* THE PROBLEM
Retype only the lines from the top of the records to the line with "above the lawn", including that line but none of the pictures.

* ENTRIES SHOWN
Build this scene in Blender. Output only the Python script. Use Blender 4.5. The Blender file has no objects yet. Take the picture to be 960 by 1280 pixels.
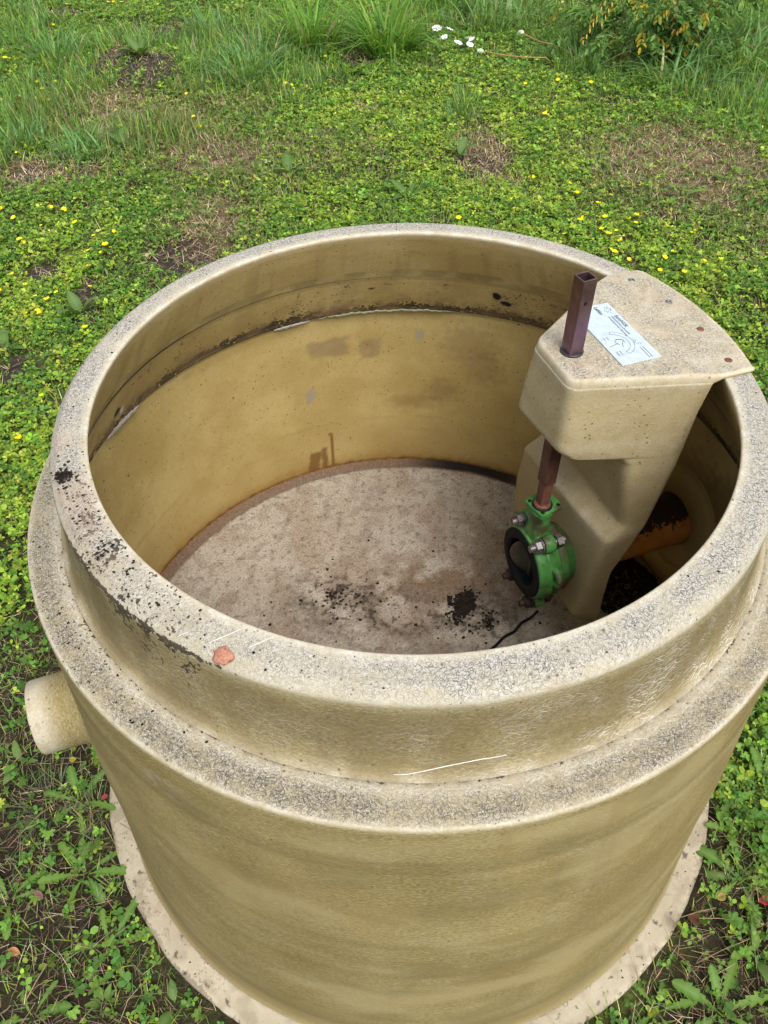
import bpy, math, random
import numpy as np
from mathutils import Vector, Matrix

rng = np.random.default_rng(11)
random.seed(5)
S = bpy.context.scene
COL = S.collection
PI = math.pi
RIM = 1.04                                   # height of the rim above the lawn

# ------------------------------------------------------------------ camera
FL, CH, CD = 982.9, 0.7355, 0.9535
PITCH, ROLL, YAW = map(math.radians, (46.783, -1.044, 2.784))
cp, sp = math.cos(PITCH), math.sin(PITCH)
f_, r_, u_ = Vector((0, cp, -sp)), Vector((1, 0, 0)), Vector((0, sp, cp))
Rz = Matrix.Rotation(YAW, 3, 'Z')
f_, r_, u_ = Rz @ f_, Rz @ r_, Rz @ u_
cr, sr = math.cos(ROLL), math.sin(ROLL)
r_, u_ = cr * r_ + sr * u_, -sr * r_ + cr * u_
CAM = Vector((0, -CD, RIM + CH))
cam = bpy.data.objects.new('camera', bpy.data.cameras.new('camera'))
COL.objects.link(cam)
m3 = Matrix((r_, u_, -f_)).transposed()
cam.matrix_world = Matrix.Translation(CAM) @ m3.to_4x4()
cam.data.sensor_fit = 'HORIZONTAL'
cam.data.sensor_width = 24.0
cam.data.lens = 24.0 * FL / 960
cam.data.clip_start = 0.02
cam.data.clip_end = 500
S.camera = cam


def lawn(u, v, z=0.0):
    """where a spot measured in the photograph lies on the lawn"""
    d = f_ + r_ * ((u - 480) / FL) - u_ * ((v - 640) / FL)
    k = (z - CAM.z) / d.z
    p = CAM + d * k
    return p.x, p.y


# ------------------------------------------------------------------ light
w = bpy.data.worlds.new('World')
S.world = w
w.use_nodes = True
wt = w.node_tree
bg = wt.nodes['Background']
sky = wt.nodes.new('ShaderNodeTexSky')
sky.sky_type = 'NISHITA'
sky.sun_disc = False
SUN_EL, SUN_AZ = math.radians(58), math.radians(152)   # azimuth clockwise from +Y
sky.sun_elevation = SUN_EL
sky.sun_rotation = SUN_AZ
sky.air_density = 1.0
sky.dust_density = 4.0
hs = wt.nodes.new('ShaderNodeHueSaturation')
hs.inputs['Saturation'].default_value = 0.35
wt.links.new(sky.outputs[0], hs.inputs['Color'])
wt.links.new(hs.outputs[0], bg.inputs['Color'])
bg.inputs['Strength'].default_value = 0.13
sl = bpy.data.lights.new('sun', 'SUN')
sl.energy = 1.3
sl.angle = math.radians(28)
sl.color = (1, 0.96, 0.9)
so = bpy.data.objects.new('sun', sl)
COL.objects.link(so)
sd = Vector((math.sin(SUN_AZ) * math.cos(SUN_EL), math.cos(SUN_AZ) * math.cos(SUN_EL), math.sin(SUN_EL)))
so.rotation_euler = (-sd).to_track_quat('-Z', 'Y').to_euler()
so.location = sd * 10
S.view_settings.view_transform = 'Standard'
S.view_settings.look = 'None'
S.view_settings.exposure = 0.93
S.view_settings.gamma = 1
S.cycles.max_bounces = 6
S.cycles.diffuse_bounces = 3
S.cycles.glossy_bounces = 2
S.cycles.transmission_bounces = 3
S.cycles.transparent_max_bounces = 4


# ------------------------------------------------------------------ noise
def hash2(i, j, seed):
    h = (i.astype(np.int64) * 374761393 + j.astype(np.int64) * 668265263 + seed * 1442695041) & 0x7fffffff
    h = ((h ^ (h >> 13)) * 1274126177) & 0x7fffffff
    h = h ^ (h >> 16)
    return (h & 0xffff) / 65535.0


def vnoise(x, y, seed=0):
    i, j = np.floor(x), np.floor(y)
    a, b = x - i, y - j
    a = a * a * (3 - 2 * a)
    b = b * b * (3 - 2 * b)
    dx, dy = x - i, y - j

    def g(ii, jj, px, py):
        h = hash2(ii, jj, seed) * 2 * PI
        return np.cos(h) * px + np.sin(h) * py
    n0 = g(i, j, dx, dy) * (1 - a) + g(i + 1, j, dx - 1, dy) * a
    n1 = g(i, j + 1, dx, dy - 1) * (1 - a) + g(i + 1, j + 1, dx - 1, dy - 1) * a
    return .5 + .78 * (n0 * (1 - b) + n1 * b)


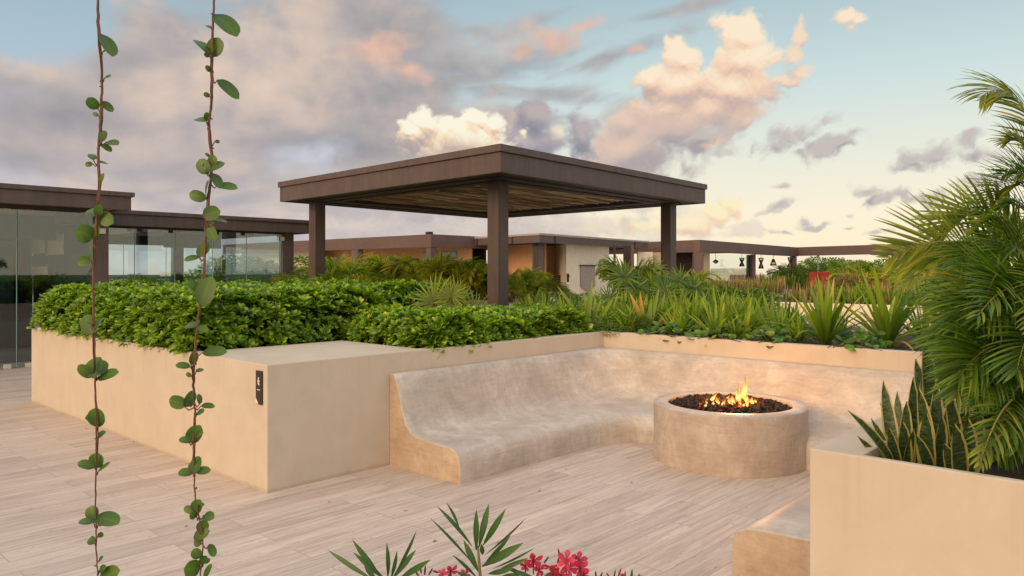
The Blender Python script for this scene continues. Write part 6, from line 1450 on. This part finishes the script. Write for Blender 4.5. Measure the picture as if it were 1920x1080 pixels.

* RESPONSE BELOW
Build this scene in Blender. Output only the Python script. Use Blender 4.5. The Blender file has no objects yet. Take the picture to be 960 by 1280 pixels.
import bpy, math, random
import numpy as np
from mathutils import Vector, Matrix

rng = np.random.default_rng(11)
random.seed(5)
S = bpy.context.scene
COL = S.collection
PI = math.pi
RIM = 1.04                                   # height of the rim above the lawn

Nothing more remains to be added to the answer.